— begin Task material —

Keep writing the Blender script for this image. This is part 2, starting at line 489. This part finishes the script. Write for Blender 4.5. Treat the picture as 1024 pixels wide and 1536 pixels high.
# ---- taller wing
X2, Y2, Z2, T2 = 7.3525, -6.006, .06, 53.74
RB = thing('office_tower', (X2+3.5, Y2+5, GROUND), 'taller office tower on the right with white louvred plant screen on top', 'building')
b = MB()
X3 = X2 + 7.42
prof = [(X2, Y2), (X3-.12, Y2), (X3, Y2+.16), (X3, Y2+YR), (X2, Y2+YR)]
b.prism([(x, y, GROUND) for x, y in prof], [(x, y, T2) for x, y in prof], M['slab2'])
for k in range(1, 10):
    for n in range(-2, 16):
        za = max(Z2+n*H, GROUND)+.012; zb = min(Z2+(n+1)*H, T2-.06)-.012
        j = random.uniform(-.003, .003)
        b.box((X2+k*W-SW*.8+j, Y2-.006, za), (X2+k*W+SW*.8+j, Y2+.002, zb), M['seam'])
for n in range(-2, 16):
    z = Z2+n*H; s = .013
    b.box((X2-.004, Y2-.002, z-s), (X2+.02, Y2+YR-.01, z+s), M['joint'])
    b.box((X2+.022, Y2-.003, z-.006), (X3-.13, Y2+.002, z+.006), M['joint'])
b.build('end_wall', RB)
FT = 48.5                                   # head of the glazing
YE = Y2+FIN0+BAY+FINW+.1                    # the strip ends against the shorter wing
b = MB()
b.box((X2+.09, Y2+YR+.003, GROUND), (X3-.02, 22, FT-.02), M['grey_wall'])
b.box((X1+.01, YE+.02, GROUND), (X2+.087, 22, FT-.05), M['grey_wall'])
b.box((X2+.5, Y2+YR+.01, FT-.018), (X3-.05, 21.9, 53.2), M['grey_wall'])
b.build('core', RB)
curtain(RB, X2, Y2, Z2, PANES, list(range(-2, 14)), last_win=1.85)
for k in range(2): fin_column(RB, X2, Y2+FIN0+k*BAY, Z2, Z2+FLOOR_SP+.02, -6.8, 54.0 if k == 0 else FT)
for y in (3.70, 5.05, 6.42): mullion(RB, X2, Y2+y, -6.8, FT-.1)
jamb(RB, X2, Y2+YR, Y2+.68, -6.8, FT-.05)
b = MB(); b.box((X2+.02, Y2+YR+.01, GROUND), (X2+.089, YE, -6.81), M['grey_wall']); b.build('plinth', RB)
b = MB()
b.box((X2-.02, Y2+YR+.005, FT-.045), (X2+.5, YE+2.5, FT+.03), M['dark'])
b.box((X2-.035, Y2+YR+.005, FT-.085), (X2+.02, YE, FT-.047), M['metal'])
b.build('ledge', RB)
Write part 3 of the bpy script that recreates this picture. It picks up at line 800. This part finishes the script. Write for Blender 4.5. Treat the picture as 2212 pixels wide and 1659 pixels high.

— end Task material —

__Aim__. Find how many of the lines above have the word "pixels" in them. State only that number.

__Complete response__. 2